| Komisyon Adı | : | PLAN VE BÜTÇE KOMİSYONU |
| Konu | : | Denizli Milletvekili Nilgün Ök ve 45 Milletvekilinin; Bankacılık Kanunu ile Bazı Kanunlarda ve 655 Sayılı Kanun Hükmünde Kararnamede Değişiklik Yapılmasına Dair Kanun Teklifi (2/4389) |
| Dönemi | : | 27 |
| Yasama Yılı | : | 5 |
| Tarih | : | 15 .04.2022 |
MUHAMMET NACİ CİNİSLİ (Erzurum) - Çok teşekkür ederim Değerli Başkanım.
Sizleri, değerli milletvekillerini, Sayın Bakan Yardımcılarını, değerli bürokratları, sayın basın mensuplarını tekrar saygıyla selamlarım.

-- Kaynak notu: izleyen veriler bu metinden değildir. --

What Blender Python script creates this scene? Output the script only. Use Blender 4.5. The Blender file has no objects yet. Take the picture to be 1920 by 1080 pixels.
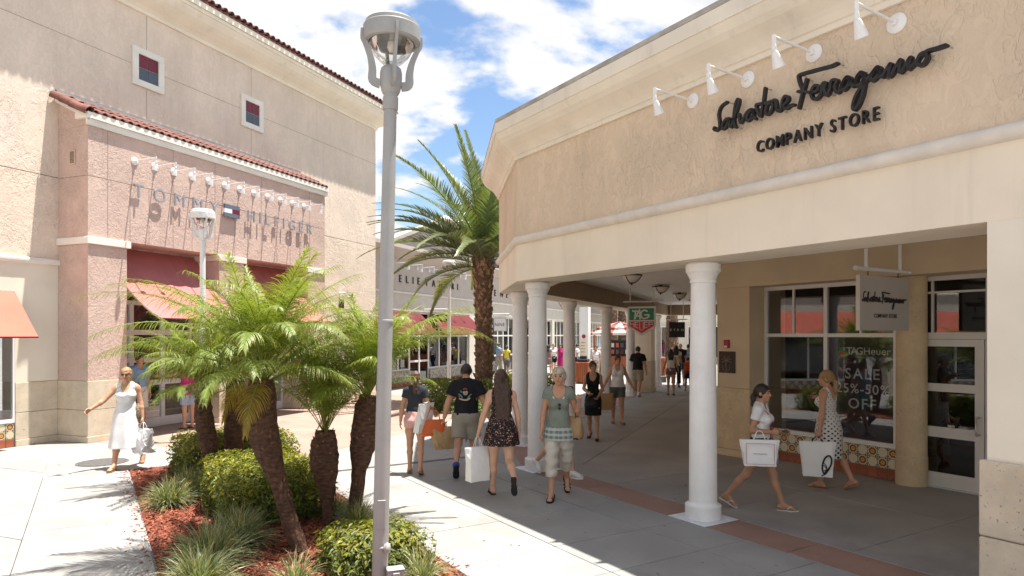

Efendim, önümüze gelen kanun teklifinde ağırlıklı olarak KKM, Varlık Fonu, TMSF ve belediyelerle ilgili maddeler var. Anlaşılıyor ki bu, cumhuriyet tarihinin en derin ekonomik krizini çözmek için can simidi olarak iktidar KKM'lere bel bağlamış durumda ki bizim açımızdan son derece sakıncalı bir uygulama. Ucu açık faizli, pimi çekilmemiş bir el bombası olarak görüyoruz ve pim de maalesef ki Amerikan Merkez Bankasının elindedir. Türkiye ekonomisini, Türkiye'nin ekonomik kaderini iktidar dolara endeksleyerek Amerikan Merkez Bankasına bağlamıştır. Bu çok acı ve çok sakıncalı bir durumdur.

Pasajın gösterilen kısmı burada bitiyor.